APL license - What about the enforced logos?

David Woolley david at djwhome.demon.co.uk
Wed Nov 8 07:10:14 UTC 2006

> > > (iii) the copyright notice in the same form as the latest
> > > version of the Covered Code distributed by Alfresco Software, Inc. at
> > > the time of distribution of such copy.
> > 
> > This makes it difficult for downstream contributors to protect their
> > modifications; it is probably also false designation of origin (and thus
> > prosecutable under the Latham Act).
> (Sorry, I don't get this.  And, yes, I am familiar with trademark law.)

I believe that the problem being highlighted is that the actual
copyright ownership may be a composite of Alfresco's and subsequent
contributors', but this requirement can result in the notice not
being allowed to include notice of the subsequent contributions, thus
misrepresenting the true copyright ownership.  (I suspect that Alfresco
don't really want third party modifications that are non-obvious and
not assigned to them, as they generally seem to be trying to retain
more rights than is normal for open source).

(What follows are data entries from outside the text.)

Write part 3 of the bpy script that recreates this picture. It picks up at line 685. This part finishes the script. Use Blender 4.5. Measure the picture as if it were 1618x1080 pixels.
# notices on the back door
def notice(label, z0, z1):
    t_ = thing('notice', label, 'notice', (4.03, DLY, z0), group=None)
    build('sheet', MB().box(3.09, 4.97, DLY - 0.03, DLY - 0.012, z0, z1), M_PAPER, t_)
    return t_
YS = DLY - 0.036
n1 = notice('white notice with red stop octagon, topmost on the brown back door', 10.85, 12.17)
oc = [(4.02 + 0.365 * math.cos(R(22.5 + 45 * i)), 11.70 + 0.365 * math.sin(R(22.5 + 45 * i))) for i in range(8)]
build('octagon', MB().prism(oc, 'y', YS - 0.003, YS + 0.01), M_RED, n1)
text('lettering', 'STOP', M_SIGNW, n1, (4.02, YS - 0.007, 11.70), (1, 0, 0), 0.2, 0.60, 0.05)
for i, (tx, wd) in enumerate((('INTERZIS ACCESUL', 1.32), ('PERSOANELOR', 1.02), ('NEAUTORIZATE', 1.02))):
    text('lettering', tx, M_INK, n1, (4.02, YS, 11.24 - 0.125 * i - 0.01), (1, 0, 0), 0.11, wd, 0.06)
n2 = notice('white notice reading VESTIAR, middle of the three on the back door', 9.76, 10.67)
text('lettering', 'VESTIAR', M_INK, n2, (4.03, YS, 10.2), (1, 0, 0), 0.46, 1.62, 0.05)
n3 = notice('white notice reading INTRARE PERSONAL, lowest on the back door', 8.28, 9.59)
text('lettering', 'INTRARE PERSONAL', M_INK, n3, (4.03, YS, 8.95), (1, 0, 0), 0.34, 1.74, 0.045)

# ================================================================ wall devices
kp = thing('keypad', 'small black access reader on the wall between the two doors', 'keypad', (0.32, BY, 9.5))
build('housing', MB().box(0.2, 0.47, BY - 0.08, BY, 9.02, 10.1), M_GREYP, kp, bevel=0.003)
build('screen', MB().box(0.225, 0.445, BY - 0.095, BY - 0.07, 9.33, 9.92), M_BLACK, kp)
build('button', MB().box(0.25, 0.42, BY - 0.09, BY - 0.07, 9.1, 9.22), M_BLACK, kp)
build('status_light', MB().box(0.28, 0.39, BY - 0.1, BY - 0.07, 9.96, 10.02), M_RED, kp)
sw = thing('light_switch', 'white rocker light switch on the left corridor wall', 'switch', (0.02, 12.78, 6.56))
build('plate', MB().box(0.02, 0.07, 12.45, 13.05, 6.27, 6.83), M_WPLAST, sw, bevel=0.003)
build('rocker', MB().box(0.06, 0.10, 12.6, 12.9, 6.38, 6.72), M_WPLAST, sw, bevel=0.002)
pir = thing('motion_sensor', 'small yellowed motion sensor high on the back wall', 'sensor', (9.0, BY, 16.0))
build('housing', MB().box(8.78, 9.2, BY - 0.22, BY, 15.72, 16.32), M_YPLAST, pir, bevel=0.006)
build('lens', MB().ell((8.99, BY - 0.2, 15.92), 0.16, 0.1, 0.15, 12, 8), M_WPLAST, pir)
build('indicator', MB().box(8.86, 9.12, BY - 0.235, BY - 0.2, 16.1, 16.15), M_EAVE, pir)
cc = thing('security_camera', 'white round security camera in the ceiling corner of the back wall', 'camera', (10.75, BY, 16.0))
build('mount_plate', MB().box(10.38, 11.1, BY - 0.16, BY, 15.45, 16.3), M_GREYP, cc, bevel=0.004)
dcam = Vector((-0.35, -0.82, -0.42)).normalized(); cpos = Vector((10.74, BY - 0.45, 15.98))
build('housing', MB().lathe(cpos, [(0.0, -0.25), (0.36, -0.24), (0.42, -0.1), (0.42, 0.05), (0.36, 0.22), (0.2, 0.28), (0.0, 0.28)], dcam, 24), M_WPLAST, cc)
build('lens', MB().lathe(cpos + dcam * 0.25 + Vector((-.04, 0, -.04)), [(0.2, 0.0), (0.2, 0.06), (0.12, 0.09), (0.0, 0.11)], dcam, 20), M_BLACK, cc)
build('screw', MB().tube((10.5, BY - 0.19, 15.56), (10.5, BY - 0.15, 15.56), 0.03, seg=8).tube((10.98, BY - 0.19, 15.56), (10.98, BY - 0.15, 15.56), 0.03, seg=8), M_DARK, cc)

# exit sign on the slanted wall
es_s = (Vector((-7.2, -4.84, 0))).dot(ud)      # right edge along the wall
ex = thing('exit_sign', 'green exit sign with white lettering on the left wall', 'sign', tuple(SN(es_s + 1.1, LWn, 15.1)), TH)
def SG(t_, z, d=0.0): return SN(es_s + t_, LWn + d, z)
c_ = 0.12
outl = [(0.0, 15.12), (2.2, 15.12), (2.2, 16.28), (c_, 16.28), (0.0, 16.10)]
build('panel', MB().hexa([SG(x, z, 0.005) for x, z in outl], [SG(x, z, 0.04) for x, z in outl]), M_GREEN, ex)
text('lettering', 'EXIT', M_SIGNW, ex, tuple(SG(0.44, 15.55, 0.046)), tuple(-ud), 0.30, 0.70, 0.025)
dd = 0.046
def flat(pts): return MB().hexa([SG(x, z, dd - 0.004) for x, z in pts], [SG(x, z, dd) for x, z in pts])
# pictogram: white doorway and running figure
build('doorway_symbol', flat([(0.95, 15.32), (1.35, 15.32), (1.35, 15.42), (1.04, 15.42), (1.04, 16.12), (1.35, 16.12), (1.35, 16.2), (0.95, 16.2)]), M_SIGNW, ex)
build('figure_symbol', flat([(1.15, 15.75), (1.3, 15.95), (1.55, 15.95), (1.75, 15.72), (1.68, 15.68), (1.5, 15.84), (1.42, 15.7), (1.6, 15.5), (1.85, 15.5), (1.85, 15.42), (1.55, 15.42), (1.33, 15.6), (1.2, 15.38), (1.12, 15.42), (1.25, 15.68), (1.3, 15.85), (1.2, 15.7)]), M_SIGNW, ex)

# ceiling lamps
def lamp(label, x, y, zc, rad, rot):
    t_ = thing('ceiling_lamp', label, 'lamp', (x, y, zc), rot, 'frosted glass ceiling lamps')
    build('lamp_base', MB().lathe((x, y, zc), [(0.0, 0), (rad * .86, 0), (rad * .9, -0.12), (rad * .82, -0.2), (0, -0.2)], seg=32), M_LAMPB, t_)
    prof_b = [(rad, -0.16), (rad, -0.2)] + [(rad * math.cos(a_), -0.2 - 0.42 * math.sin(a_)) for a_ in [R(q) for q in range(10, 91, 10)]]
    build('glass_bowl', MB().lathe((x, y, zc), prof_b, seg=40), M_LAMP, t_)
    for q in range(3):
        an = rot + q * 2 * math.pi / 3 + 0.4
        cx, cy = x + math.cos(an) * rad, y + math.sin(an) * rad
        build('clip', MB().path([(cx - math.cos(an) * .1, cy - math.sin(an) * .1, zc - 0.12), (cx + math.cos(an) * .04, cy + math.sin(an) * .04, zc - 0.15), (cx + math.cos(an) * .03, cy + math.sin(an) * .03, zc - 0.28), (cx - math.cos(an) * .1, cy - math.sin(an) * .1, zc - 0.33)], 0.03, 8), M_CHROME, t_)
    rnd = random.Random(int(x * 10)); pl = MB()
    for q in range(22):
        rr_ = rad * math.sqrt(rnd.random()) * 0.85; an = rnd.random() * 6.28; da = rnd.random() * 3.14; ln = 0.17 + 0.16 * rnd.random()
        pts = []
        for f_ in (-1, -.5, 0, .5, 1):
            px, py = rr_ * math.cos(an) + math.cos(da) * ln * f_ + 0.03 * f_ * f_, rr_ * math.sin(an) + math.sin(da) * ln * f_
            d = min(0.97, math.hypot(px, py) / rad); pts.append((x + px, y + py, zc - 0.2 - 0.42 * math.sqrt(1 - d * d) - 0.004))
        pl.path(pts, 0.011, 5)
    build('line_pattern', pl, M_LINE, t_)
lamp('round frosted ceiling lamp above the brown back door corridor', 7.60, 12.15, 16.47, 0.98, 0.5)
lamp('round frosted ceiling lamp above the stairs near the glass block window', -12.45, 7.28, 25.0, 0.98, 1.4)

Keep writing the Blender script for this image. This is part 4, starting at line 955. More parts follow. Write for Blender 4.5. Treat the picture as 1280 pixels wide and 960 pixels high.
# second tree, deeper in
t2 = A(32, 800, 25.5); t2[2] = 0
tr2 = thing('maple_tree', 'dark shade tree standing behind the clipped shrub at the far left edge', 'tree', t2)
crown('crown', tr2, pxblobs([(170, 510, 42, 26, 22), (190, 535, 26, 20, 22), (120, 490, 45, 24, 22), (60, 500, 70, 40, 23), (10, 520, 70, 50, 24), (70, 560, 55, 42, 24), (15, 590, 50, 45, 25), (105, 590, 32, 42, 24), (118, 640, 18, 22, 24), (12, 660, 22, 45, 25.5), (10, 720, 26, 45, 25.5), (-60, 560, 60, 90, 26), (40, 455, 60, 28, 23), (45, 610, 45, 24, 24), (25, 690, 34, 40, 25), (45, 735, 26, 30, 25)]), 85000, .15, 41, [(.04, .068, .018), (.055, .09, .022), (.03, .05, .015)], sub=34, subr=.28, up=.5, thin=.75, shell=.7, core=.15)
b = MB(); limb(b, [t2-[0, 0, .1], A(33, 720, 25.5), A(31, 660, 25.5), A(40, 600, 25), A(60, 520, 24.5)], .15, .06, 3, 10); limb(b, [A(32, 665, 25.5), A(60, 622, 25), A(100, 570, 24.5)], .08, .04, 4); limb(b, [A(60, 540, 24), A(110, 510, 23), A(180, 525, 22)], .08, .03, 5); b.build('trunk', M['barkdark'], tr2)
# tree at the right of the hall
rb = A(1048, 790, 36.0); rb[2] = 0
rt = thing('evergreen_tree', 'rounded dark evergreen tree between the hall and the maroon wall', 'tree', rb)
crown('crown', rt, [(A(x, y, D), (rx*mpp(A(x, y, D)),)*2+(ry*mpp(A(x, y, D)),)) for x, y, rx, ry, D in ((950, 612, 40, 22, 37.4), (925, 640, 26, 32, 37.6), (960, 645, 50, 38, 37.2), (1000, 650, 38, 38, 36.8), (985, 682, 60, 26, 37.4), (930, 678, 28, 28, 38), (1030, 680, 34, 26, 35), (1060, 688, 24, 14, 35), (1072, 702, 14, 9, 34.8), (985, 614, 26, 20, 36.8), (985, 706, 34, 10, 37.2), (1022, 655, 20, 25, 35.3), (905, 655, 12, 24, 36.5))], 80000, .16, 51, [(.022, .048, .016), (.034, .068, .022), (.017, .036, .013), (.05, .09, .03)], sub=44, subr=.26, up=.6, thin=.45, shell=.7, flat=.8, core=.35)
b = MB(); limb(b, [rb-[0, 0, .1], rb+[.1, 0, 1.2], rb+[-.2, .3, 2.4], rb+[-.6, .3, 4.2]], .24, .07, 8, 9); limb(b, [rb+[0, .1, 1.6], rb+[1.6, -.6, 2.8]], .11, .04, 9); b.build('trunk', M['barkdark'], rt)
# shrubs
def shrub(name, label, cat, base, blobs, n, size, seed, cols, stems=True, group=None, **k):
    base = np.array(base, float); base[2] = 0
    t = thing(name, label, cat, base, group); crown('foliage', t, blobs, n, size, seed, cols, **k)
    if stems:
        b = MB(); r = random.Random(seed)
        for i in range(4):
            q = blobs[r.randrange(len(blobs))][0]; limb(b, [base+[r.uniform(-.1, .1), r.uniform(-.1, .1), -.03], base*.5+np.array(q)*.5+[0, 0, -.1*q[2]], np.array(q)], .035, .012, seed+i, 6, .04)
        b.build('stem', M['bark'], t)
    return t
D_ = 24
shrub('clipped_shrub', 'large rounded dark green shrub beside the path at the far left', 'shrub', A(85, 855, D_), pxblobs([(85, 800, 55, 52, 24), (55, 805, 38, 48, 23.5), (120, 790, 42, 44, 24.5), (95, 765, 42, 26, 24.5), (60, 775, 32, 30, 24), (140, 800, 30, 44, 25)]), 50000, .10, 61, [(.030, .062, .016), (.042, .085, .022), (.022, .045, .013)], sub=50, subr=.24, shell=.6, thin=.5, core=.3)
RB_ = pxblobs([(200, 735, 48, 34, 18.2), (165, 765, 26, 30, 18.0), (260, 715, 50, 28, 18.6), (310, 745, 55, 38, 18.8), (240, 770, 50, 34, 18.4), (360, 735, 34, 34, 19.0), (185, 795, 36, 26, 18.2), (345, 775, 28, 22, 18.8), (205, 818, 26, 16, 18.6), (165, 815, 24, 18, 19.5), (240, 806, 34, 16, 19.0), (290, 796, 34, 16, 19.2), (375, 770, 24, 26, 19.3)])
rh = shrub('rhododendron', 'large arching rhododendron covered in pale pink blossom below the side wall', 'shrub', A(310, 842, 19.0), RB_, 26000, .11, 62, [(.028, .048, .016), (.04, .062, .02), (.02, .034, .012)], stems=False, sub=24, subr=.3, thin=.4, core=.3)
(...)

Another problem is that it would reset the copyright date, which,
as the copyright is corporate, would purport to extend the life of
Alfresco's copyright.

Finally, if one interprets this as referring to the licence grant, rather
than the copyright notice, it means that the licence can be modified
or revoked.  I cannot remember if the OSD requires a perpetual licence
to redistribute, but the lack of one would certainly not be looked
on kindly by the open source community.  (My feeling is that the
clause either has to be interpreted as void or referring to the
grant rather than the notice.)

> > 
> > This requires there be a GUI!
> I believe a judge would consider the words "if any" to be clearly
> implied.

I thought that a judge's job in this respect was to try to determine,
on the balance of probability, what the licence drafter's intentions
were.  On my reading of the material quoted, I think it is clear that
they, did require the visibility and presence of hyperlinks that 
could only really be achieved by having a GUI.  I think it was also
fairly clear that they didn't intend to have their code extracted and
used as part of other programs, but only to licence the complete

> > This requires that HTTP is available....
> I believe a judge would consider the words "if applicable" to be
> clearly implied.

As above.

IANAL.  I would say this licence is sufficiently unsafe that it would be
essential to get qualified legal opinion before redistributing the software.